Economic Development

Economic Development


we focus on Providing a way of thinking about a globalized economy and its relationship to security.

The world economy experienced subdued growth for a second year in 2013, but some improvements have led to more positive forecast. The Euro area has finally ended a protracted recession. Growth in the United States strengthened somewhat. A few large emerging economies, including China and India, managed to backstop the deceleration they experienced in the past two years and veered upwards moderately. These factors point to increasing global growth. But there are risks and uncertainties threaten global economy.

The risks associated with a possible bumpy exit from the quantitative easing programmes by the U.S Federal Reserve (Fed) threaten the global economy. As already seen somewhat during the summer of 2013, efforts by the Fed to pull out of quantitative easing programmes could lead to a surge in longterm interest rates in developed and developing countries. As the Fed is expected to taper and eventually unwind its quantitative easing programmes, emerging economies will face more external shocks. While economic fundamentals and the policy space in many emerging economies are better than when the Asian financial crisis erupted in 1997, emerging economies with large external imbalances remain particularly vulnerable.

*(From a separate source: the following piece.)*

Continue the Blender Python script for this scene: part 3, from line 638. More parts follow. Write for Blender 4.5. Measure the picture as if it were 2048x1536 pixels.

Other uncertainties and risks include the remaining fragility in the banking system and the real economy in the Euro area and the continued political wrangling in the U.S. on the debt ceiling and the budget. Inflation will remain serious worldwide and the employment situation will continue to be challenging. Beyond the economic domain, geopolitical tensions in Western Asia and elsewhere remain serious risks.

With multiple and complex challenges facing the world economy, GOT calls for strengthening international policy coordination to advance the global economic integration,.